Phonon-Number-Sensitive Electromechanics

We use the strong intrinsic nonlinearity of a microwave superconducting qubit with a 4 GHz transition frequency to directly detect and control the energy of a micromechanical oscillator vibrating at 25 MHz. The qubit and the oscillator are coupled electrostatically at a rate of approximately $2\pi \times 22\mathrm{MHz}$. In this far off-resonant regime, the qubit frequency is shifted by 0.52 MHz per oscillator phonon, or about 14% of the 3.7 MHz qubit linewidth. The qubit behaves as a vibrational energy detector and from its line shape we extract the phonon number distribution of the oscillator. We manipulate this distribution by driving number state sensitive sideband transitions and creating profoundly nonthermal states. Finally, by driving the lower frequency sideband transition, we cool the oscillator and increase its ground state population up to $0.48\pm 0.13$, close to a factor of 8 above its value at thermal equilibrium. These results demonstrate a new class of electromechanics experiments that are a promising strategy for quantum nondemolition measurements and nonclassical state preparation.

Figure 1

(a) False-colored scanning electron micrograph (at an angle) of the micromechanical oscillator (blue) suspended above two electrodes and forming a vacuum gap capacitor. (b) Top view of the device showing the superconducting qubit electrodes (yellow and green), shunted by two Josephson junctions (JJ) in parallel. The dc bias line imposes a voltage $V_d$ onto the oscillator plate. (c) Equivalent circuit of the device.

Figure 2

(a) Low power spectroscopy of the qubit decoupled from the mechanical oscillator, at $V_d=0\mathrm{V}$. The solid line is a Lorentzian fit indicating an intrinsic qubit linewidth of about 3.7 MHz. (b) Principle of the ac-Stark shift. The bare qubit resonance is shifted by a fraction of its linewidth for each number state.
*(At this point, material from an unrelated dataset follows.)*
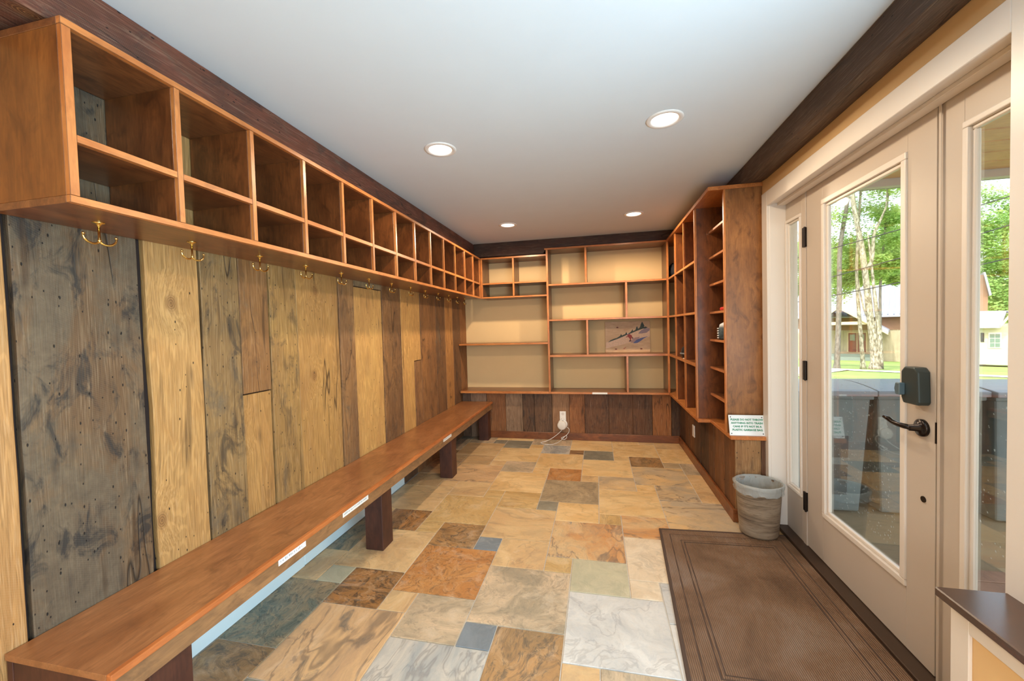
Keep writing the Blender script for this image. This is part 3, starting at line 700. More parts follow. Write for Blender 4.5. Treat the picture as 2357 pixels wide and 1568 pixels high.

For a mechanical thermal state, the dressed qubit line shape is the sum over all number states weighted by their population. (c) Spectroscopy of the qubit coupled to the mechanical oscillator (at thermal equilibrium). Inset: Phonon populations extracted with a fit assuming a thermal distribution (dashed line) or with a Bayesian-based deconvolution algorithm (full line).

Figure 3

(a) Energy level diagram for ground and excited states of the qubit ($g$ and $e$), dressed by phonon numbers $n-1$, $n$, and $n+1$, showing the number-sensitive qubit transition ${\tilde{\omega }}_q(n)$ as well as the number-sensitive blue and red sideband transitions ${\omega }_{B(R)}(n)$. (b) For a blue sideband drive centered around $n_{\text{drive}}$, blue sideband transitions at neighboring number states are also driven, at a smaller rate. (c) Qubit spectroscopy after a blue sideband drive centered at a few different $n_{\text{drive}}$. Dots are raw data, full lines are qubit line shapes expected from the reconstructed phonon number distribution. Vertical black arrows indicate the position of $n_{\text{drive}}$ mapped onto the spectroscopic frequency axis (that is, $\omega ={\omega }_q+2{\chi }_m{n}_{\text{drive}}$). (d) Reconstructed experimental phonon populations (full lines) and master equation simulation (dashed lines) based on independently measured parameters. The orange curves, corresponding to the reconstructed populations of the thermal state, are shown for reference. Confidence intervals on the reconstruction (lighter shade) are obtained from a nonparametric bootstrap [27]. Gray areas show where populations have been moved by the sideband drive.

Figure 4

Spectroscopy of the qubit after a red sideband drive of $150\mu \mathrm{s}$ (dark red) and 1.5 ms (black), centered around $n_{\text{drive}}\approx 8$. Dots are raw data, full lines are qubit line shapes expected from the reconstructed phonon number distribution. Inset: Reconstructed experimental phonon populations (log scale, with bootstrap confidence intervals in lighter shades). The dotted line is the distribution of a fit to a thermal state. The horizontal black arrow indicates the ground state population of about 0.48 (see text).